Para penentang RUU tersebut telah menyoroti pasal-pasal yang mereka katakan akan mengekang kebebasan berbicara dan merupakan "kemunduran besar" dalam memastikan dipertahankannya kebebasan demokratis setelah jatuhnya pemimpin otoriter Suharto pada tahun 1998.
"Ini bukan hanya kemunduran tetapi juga kematian bagi demokrasi Indonesia," kata Citra Referandum, seorang pengacara dari Lembaga Bantuan Hukum Indonesia. "Prosesnya sama sekali tidak demokratis."

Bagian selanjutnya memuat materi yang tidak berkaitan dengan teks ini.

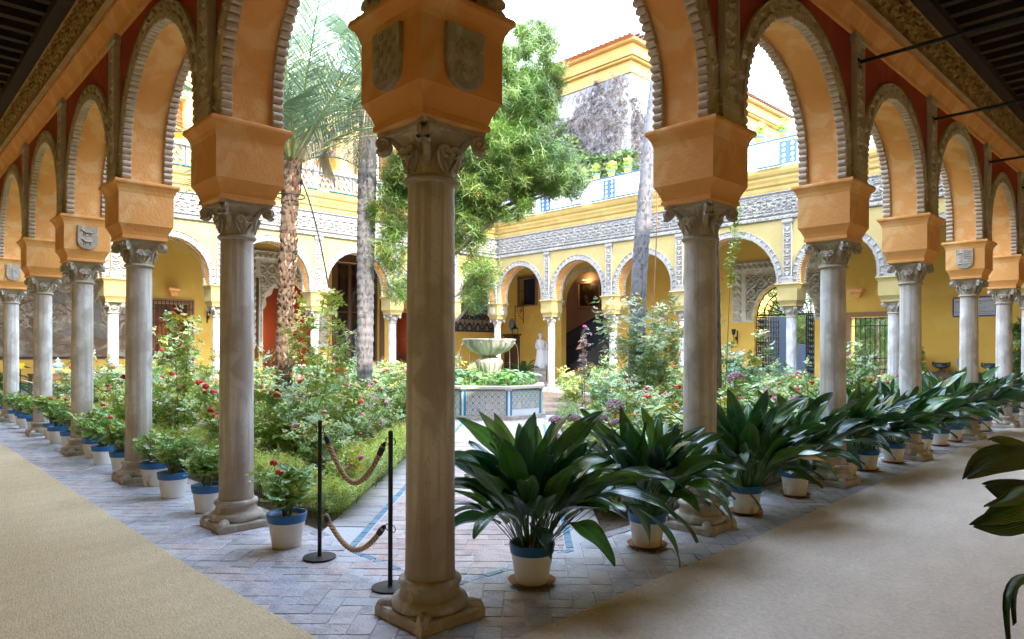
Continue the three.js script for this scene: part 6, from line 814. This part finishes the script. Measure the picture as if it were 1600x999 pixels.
// ------------------------------------------------------------------ palms
function trunkGeo(pts, radii, n, m, fn) { // tapered trunk with relief fn(angle, height along) in metres
  const c = new THREE.CatmullRomCurve3(pts.map((p) => V3(...p))), L = c.getLength(), pos = [], idx = [], uv = [], q = V3(0, 0, 0);
  for (let i = 0; i <= n; i++) { const t = i / n; c.getPointAt(t, q); const f = t * (radii.length - 1), k = Math.min(Math.floor(f), radii.length - 2), r = lerp(radii[k], radii[k + 1], f - k); for (let j = 0; j <= m; j++) { const a = j / m * 2 * PI, d = r + fn(a, t * L); pos.push(q.x + Math.cos(a) * d, q.y, q.z + Math.sin(a) * d); uv.push(j / m, t * L); } }
  for (let i = 0; i < n; i++) for (let j = 0; j < m; j++) { const a = i * (m + 1) + j, b = a + 1, d = a + m + 1, e = d + 1; idx.push(a, d, b, b, d, e); }
  return geo(pos, idx, uv);
}
const barkMap = (a, b, c, seed) => texture(256, 256, (x, y) => { const n = fbm(x * 8, y * 8, 5, seed, 8), k = fbm(x * 30, y * 12, 3, seed + 3, 12); return mix3(mix3(a, b, n), c, smoothstep(k, 0.55, 0.75) * 0.7); }, 1);
const greyBark = mat([1, 1, 1], { map: barkMap([0.145, 0.135, 0.14], [0.25, 0.235, 0.245], [0.07, 0.06, 0.058], 2101), bumpMap: fine, bumpScale: 0.01, roughness: 1 }), brownBark = mat([1, 1, 1], { map: barkMap([0.095, 0.058, 0.038], [0.20, 0.14, 0.10], [0.045, 0.028, 0.018], 2111), bumpMap: fine, bumpScale: 0.015, roughness: 1 }), darkBark = mat([1, 1, 1], { map: barkMap([0.14, 0.105, 0.085], [0.26, 0.21, 0.18], [0.05, 0.035, 0.03], 2121), bumpMap: fine, bumpScale: 0.015, roughness: 1 });
// scale-shaped scars, staggered ring by ring
const scars = (ring, per, depth) => (a, h) => { const k = Math.floor(h / ring), t = h / ring - k, x = a / (2 * PI) * per + (k % 2) * 0.5, e = Math.abs(x - Math.floor(x) - 0.5) * 2, edge = t + 0.55 * e * e; return depth * (edge < 1 ? 1 - edge * 0.8 : (edge - 1) * 0.5) + 0.006 * (hash(k, Math.floor(x), 7) - 0.5); };
function frond(L, bend, n, leafL, seed, V = 0.7, droop = 0.12) { // along +z, arching down
  const R = rng(seed), P = [], pos = [], idx = []; let y = 0, z = 0, a = 0; for (let i = 0; i <= 30; i++) { P.push([y, z, a]); a -= bend / 30 * (0.4 + 1.2 * i / 30); y += Math.sin(a) * L / 30; z += Math.cos(a) * L / 30; }
  const at = (t) => { const f = t * 30, k = Math.min(29, Math.floor(f)), q = f - k; return [0, 1, 2].map((i) => lerp(P[k][i], P[k + 1][i], q)); };
  for (let s = -1; s <= 1; s += 2) for (let i = 0; i < n; i++) { const t = 0.16 + 0.84 * (i + R() * 0.5) / n, [py, pz, pa] = at(t), l = leafL * (0.45 + 0.75 * Math.sin(PI * Math.min(1, 0.12 + 0.85 * t))) * rr(0.85, 1.1, R), w = 0.012 * (1.2 - 0.4 * t), fw = 0.35 + 0.6 * t + rr(-0.1, 0.1, R), up = V * rr(0.6, 1.2, R) - 0.3 * t; // forward lean, upward V
    const dx = s * Math.cos(fw) * Math.cos(up), dn = Math.sin(up), df = Math.sin(fw) * Math.cos(up); const o = pos.length / 3; for (let k = 0; k <= 2; k++) { const q = k / 2, d = -droop * l * q * q, x = dx * l * q, nn = dn * l * q, ff = df * l * q, X = x, Y = py + ff * Math.sin(pa) + nn * Math.cos(pa) + d, Z = pz + ff * Math.cos(pa) - nn * Math.sin(pa), ww = w * (k === 2 ? 0.1 : 1); pos.push(X, Y - ww * 0.4, Z - ww, X, Y + ww * 0.4, Z + ww); } idx.push(o, o + 1, o + 2, o + 1, o + 3, o + 2, o + 2, o + 3, o + 4, o + 3, o + 5, o + 4); }
  const leaf = flat(geo(pos, idx)), rach = flat(taper([0, 0.25, 0.5, 0.75, 1].map((t) => { const [py, pz] = at(t); return [0, py, pz]; }), [0.028, 0.018, 0.012, 0.008, 0.003], 16, 5)); return [leaf, rach];
}
const frondM = leafMat([0.15, 0.235, 0.14], { roughness: 0.36, transmission: 0.25 }), rachM = mat([0.34, 0.38, 0.16], { roughness: 0.6 }), deadM = leafMat([0.46, 0.39, 0.27], { roughness: 0.9 }), deadR = mat([0.42, 0.31, 0.2]);
const frondKinds = [frond(3.7, 0.5, 52, 0.6, 2201), frond(3.5, 1.0, 50, 0.58, 2202), frond(3.1, 1.6, 48, 0.54, 2203), frond(2.9, 2.2, 46, 0.52, 2204)], deadKinds = [frond(2.1, 1.4, 44, 0.4, 2211, 0.3, 0.5), frond(1.9, 2.2, 40, 0.4, 2212, 0.2, 0.6)];
function addFronds(t, top, list, R) { for (const [az, el, k, s, dead] of list) { const [lg, rg] = (dead ? deadKinds : frondKinds)[k], f = part(dead ? 'dead_frond' : 'frond', lg, dead ? deadM : frondM, t); f.position.set(...top); f.position.x += Math.sin(az) * 0.08; f.position.z += Math.cos(az) * 0.08; f.rotation.set(-el, az, rr(-0.25, 0.25, R), 'YXZ'); f.scale.setScalar(s); part('midrib', rg, dead ? deadR : rachM, f); } }
{
  const t = thing('palm_tree', 'palm with a thick brown shaggy trunk and upright pale green fronds', 'palm tree', [2.86, -0.05, 8.1]), R = rng(2301);
  const rough = (a, h) => 0.03 * (fbm(a * 3 + 20, h * 9, 3, 2303) - 0.5) + scars(0.16, 7, 0.03)(a, h); const tr = part('trunk', trunkGeo([[0, 0, 0], [0.02, 1.5, 0.02], [0.06, 3.2, 0.06], [0.12, 4.9, 0.12]], [0.18, 0.112, 0.106, 0.105, 0.115, 0.15], 150, 42, rough), brownBark, t);
  const bs = [], bc = [], stub = boxUV(taper([[0, 0, 0], [0, 0.05, 0.05], [0, 0.12, 0.075]], [0.035, 0.03, 0.012], 4, 5)); for (let i = 0; i < 420; i++) { const h = 0.4 + i / 420 * 4.5, a = i * 2.39996, x = lerp(0, 0.12, h / 4.9); bs.push(M4(V3(x + Math.sin(a) * 0.108, h, x + Math.cos(a) * 0.108), Q(rr(-0.6, 0.1, R), a, rr(-0.5, 0.5, R)), rr(0.35, 0.85, R) * (h > 4.3 ? 1.8 : 1))); bc.push(R() < 0.3 ? tint(R, [1.9, 2.0, 2.0], 0.25, 0.1) : tint(R, [1.0, 0.85, 0.75], 0.5, 0.25)); } inst('leaf_bases', stub, brownBark, bs, tr, bc);
  const l = []; for (let i = 0; i < 30; i++) { const f = i / 30; l.push([i * 2.39996, lerp(1.52, 0.45, Math.pow(f, 0.8)) + rr(-0.06, 0.06, R), f < 0.35 ? 0 : f < 0.75 ? 1 : 2, rr(0.92, 1.2, R), false]); } addFronds(t, [0.12, 4.9, 0.12], l, R);
  const cab = thing('black_cable', 'black cable hanging from the brown palm crown down beside its trunk', 'cable', [2.86, 0, 8.1]); part('cable', tube([[0.1, 4.75, 0.3], [0.35, 4.2, 0.3], [0.62, 3.2, 0.32], [0.85, 1.8, 0.34], [0.9, 0.9, 0.34]], 0.013, 30, 5), M.iron, cab); part('cable_loop', new THREE.TorusGeometry(0.25, 0.012, 5, 28).rotateX(PI / 2).translate(0.1, 4.25, 0.1), M.iron, cab);
}
{
  const t = thing('palm_tree', 'palm with a straight grey scaly trunk, drooping and dead fronds', 'palm tree', [4.45, -0.05, 8.0]), R = rng(2401);
  part('trunk', trunkGeo([[0, 0, 0], [0.02, 2, 0], [0.05, 4, -0.03], [0.13, 6.15, -0.08]], [0.15, 0.135, 0.145, 0.155, 0.165, 0.16], 170, 42, scars(0.15, 6, 0.022)), greyBark, t);
  const l = []; for (let i = 0; i < 24; i++) { const f = i / 24; l.push([i * 2.39996 + 0.5, lerp(1.35, 0.05, Math.pow(f, 0.8)), f < 0.2 ? 1 : f < 0.55 ? 2 : 3, rr(0.85, 1.05, R), false]); } for (let i = 0; i < 18; i++) l.push([i * 2.39996, rr(-0.5, 0.5, R), i % 2, rr(0.8, 1.15, R), true]); addFronds(t, [0.13, 6.15, -0.08], l, R);
}
{
  const t = thing('palm_tree', 'tall leaning palm with a thin grey trunk, left of the first right column', 'palm tree', [8.75, -0.05, 4.9]), R = rng(2501);
  part('trunk', trunkGeo([[0, 0, 0], [0.08, 3, 0.02], [0.3, 6, 0.15], [0.75, 9.5, 0.3], [0.9, 13, 0.3]], [0.17, 0.145, 0.14, 0.14, 0.14], 260, 38, scars(0.13, 6, 0.018)), greyBark, t);
  const l = []; for (let i = 0; i < 22; i++) l.push([i * 2.4, lerp(1.3, -0.1, i / 22), i % 4, rr(0.9, 1.1, R), false]); addFronds(t, [0.9, 13, 0.3], l, R);
  const c = thing('brown_cord', 'thin brown cord hanging beside the leaning palm trunk', 'cord', [8.75, 0, 4.9]); part('cord', tube([[0.42, 6.5, 0.2], [0.42, 4, 0.2], [0.28, 2, 0.2]], 0.012, 12, 5), mat([0.35, 0.16, 0.09]), c);
}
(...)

Menanggapi kritik tersebut, Menteri Hukum dan Hak Asasi Manusia Yasonna Laoly mengatakan kepada parlemen: "Tidak mudah bagi negara yang multikultural dan multi-etnis untuk membuat hukum pidana yang dapat mengakomodasi semua kepentingan."
Para ahli hukum mengatakan bahwa sebuah pasal dalam KUHP tentang hukum adat dapat memperkuat peraturan daerah yang diskriminatif dan terinspirasi oleh syariah di tingkat lokal, dan menimbulkan ancaman khusus bagi kelompok LGBT.
"Peraturan yang tidak sesuai dengan prinsip-prinsip hak asasi manusia akan terjadi di daerah-daerah konservatif," kata Bivitri Susanti, dari Sekolah Tinggi Hukum Indonesia Jentera, mengacu pada peraturan yang ada di beberapa daerah yang memberlakukan jam malam pada perempuan, atau menargetkan apa yang digambarkan sebagai seksualitas "menyimpang".
Undang-undang baru ini juga akan mencakup hukuman yang lebih ringan bagi mereka yang didakwa melakukan korupsi.